— START Information provided —

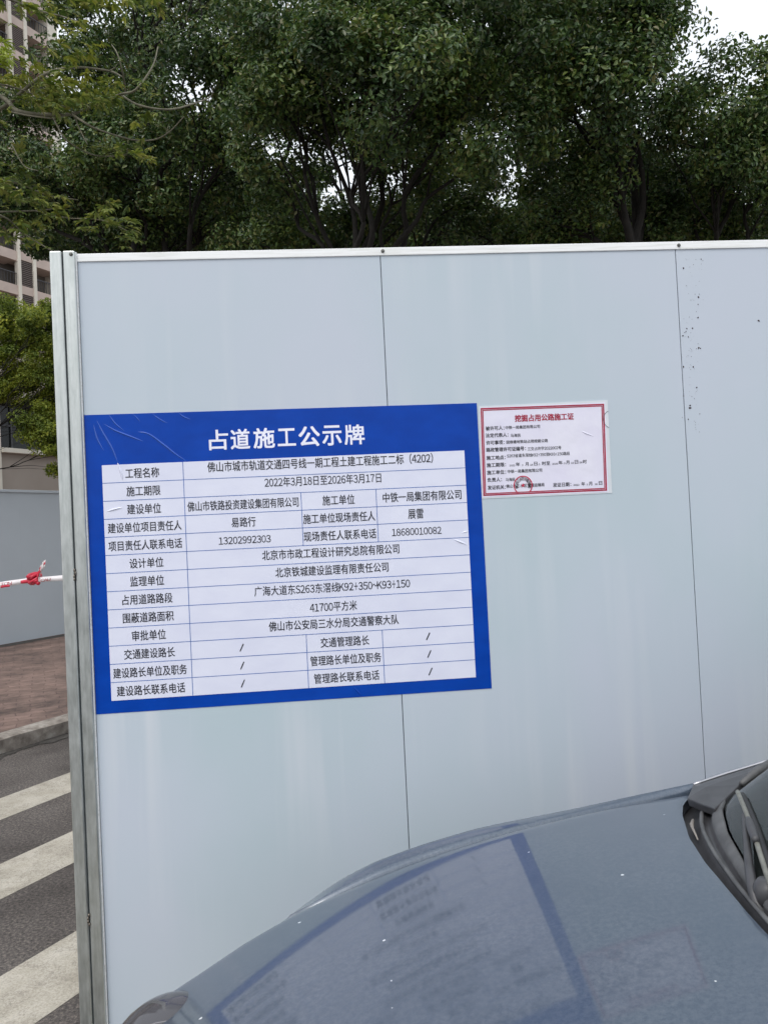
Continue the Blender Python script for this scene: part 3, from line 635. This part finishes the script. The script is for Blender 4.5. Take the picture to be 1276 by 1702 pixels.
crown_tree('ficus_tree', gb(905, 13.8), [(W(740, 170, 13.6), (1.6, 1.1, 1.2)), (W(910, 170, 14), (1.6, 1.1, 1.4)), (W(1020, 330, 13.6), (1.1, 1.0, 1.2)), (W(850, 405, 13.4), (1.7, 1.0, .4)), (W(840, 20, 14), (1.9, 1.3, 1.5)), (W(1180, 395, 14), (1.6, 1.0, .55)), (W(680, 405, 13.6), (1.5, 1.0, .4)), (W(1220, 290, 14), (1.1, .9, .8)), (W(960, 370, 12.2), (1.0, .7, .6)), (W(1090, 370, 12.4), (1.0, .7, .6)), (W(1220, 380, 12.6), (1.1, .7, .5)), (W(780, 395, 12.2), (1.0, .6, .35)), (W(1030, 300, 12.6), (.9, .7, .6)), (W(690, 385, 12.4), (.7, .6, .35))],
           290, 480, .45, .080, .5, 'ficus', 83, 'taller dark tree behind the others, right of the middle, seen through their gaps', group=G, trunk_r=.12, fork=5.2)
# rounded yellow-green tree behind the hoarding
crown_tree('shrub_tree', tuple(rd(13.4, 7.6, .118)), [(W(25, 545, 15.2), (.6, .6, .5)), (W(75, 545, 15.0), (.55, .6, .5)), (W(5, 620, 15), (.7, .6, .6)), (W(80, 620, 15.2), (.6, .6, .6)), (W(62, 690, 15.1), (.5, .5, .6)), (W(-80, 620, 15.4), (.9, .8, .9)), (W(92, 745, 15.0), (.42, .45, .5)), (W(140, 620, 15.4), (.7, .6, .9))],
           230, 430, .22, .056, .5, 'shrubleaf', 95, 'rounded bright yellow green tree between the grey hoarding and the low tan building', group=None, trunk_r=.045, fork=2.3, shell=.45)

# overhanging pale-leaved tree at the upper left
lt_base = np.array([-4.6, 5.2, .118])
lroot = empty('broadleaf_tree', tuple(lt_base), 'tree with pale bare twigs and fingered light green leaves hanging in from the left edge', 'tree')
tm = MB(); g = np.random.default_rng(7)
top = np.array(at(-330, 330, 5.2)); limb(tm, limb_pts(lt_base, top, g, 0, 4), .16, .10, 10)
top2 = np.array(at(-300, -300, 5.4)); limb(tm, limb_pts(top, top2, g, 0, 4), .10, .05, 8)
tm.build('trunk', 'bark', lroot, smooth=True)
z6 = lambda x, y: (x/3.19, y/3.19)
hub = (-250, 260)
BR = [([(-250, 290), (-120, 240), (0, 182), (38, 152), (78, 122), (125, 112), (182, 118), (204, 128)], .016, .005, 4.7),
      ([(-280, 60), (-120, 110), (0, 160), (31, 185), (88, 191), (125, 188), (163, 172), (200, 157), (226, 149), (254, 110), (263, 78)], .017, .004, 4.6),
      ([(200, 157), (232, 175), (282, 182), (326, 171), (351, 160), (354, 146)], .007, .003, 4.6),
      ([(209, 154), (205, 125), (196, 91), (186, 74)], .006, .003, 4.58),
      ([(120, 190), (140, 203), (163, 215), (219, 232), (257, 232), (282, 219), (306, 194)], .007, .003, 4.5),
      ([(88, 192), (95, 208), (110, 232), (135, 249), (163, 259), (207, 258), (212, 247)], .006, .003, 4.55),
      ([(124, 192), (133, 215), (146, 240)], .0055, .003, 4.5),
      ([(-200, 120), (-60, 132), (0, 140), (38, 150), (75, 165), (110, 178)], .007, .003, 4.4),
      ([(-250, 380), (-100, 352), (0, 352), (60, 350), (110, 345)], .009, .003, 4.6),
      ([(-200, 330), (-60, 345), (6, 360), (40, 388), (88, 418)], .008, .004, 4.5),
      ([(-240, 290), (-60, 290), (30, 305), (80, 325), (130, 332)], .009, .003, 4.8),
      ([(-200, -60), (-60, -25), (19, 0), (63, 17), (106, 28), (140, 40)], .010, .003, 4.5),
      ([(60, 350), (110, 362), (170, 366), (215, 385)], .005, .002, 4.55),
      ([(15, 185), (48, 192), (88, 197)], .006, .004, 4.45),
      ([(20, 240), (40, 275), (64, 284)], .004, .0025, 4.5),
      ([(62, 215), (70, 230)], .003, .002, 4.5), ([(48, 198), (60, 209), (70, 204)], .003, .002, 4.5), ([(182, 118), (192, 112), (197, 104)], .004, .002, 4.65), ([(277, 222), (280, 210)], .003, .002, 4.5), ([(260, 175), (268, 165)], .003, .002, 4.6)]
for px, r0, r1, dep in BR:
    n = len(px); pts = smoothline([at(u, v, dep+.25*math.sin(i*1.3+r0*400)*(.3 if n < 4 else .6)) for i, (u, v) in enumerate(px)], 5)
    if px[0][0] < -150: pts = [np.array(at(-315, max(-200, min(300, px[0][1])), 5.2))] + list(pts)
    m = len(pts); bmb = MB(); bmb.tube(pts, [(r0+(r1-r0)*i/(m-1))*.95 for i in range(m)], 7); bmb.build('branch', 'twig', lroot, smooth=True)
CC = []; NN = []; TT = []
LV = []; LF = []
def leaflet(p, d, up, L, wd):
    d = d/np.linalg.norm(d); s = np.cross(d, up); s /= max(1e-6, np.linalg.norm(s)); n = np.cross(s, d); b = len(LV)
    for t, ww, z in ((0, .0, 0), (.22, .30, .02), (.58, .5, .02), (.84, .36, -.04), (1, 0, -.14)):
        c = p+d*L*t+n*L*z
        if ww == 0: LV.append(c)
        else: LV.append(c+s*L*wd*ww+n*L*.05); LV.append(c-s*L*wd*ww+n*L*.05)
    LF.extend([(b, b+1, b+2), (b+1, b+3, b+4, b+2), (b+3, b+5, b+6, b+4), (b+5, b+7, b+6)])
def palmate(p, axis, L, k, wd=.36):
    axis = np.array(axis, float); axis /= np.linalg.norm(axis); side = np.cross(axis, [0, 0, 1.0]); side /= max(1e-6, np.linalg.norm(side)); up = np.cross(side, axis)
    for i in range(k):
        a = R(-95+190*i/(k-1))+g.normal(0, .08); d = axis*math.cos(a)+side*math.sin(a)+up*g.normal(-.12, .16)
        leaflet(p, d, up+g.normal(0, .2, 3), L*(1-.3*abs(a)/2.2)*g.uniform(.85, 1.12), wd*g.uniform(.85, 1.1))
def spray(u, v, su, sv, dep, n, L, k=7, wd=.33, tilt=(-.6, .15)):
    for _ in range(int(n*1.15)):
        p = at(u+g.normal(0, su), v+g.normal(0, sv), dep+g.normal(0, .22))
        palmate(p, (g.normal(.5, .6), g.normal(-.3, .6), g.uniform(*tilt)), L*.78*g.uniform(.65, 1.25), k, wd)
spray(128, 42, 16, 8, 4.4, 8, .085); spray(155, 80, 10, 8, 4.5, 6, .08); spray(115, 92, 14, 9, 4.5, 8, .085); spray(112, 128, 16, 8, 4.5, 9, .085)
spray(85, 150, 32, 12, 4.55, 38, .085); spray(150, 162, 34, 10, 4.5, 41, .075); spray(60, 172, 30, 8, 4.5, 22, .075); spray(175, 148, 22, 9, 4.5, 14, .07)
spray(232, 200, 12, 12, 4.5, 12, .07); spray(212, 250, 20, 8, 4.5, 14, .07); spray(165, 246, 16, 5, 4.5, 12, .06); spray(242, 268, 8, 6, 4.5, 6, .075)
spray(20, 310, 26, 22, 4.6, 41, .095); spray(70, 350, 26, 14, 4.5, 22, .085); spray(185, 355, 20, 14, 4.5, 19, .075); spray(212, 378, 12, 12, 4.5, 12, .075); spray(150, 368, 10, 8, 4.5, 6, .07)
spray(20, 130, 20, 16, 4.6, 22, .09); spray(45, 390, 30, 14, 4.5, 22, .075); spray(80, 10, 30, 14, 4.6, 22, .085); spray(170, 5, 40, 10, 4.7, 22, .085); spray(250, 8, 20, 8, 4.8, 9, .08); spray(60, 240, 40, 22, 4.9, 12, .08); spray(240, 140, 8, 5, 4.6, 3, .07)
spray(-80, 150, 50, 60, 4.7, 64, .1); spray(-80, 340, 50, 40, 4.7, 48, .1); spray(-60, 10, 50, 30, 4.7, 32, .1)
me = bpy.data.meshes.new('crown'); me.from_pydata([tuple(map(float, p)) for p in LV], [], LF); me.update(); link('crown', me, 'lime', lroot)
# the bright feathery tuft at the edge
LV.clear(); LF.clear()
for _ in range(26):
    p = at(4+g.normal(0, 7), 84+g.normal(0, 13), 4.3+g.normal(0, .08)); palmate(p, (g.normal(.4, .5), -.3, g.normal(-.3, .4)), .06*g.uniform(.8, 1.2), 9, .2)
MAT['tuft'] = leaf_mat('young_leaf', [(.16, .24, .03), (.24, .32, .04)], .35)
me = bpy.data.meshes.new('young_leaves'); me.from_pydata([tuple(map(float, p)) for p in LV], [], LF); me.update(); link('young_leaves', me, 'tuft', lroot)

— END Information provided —

◆ Your objective ◆
Everything from the line with "290, 480, .45, .080, .5, 'ficus', 83, 'taller" through the line with "230, 430, .22, .056, .5, 'shrubleaf', 95, 'rounded" is to be output exactly; leave out all other lines.

◆ The completed task ◆
           290, 480, .45, .080, .5, 'ficus', 83, 'taller dark tree behind the others, right of the middle, seen through their gaps', group=G, trunk_r=.12, fork=5.2)
# rounded yellow-green tree behind the hoarding
crown_tree('shrub_tree', tuple(rd(13.4, 7.6, .118)), [(W(25, 545, 15.2), (.6, .6, .5)), (W(75, 545, 15.0), (.55, .6, .5)), (W(5, 620, 15), (.7, .6, .6)), (W(80, 620, 15.2), (.6, .6, .6)), (W(62, 690, 15.1), (.5, .5, .6)), (W(-80, 620, 15.4), (.9, .8, .9)), (W(92, 745, 15.0), (.42, .45, .5)), (W(140, 620, 15.4), (.7, .6, .9))],
           230, 430, .22, .056, .5, 'shrubleaf', 95, 'rounded bright yellow green tree between the grey hoarding and the low tan building', group=None, trunk_r=.045, fork=2.3, shell=.45)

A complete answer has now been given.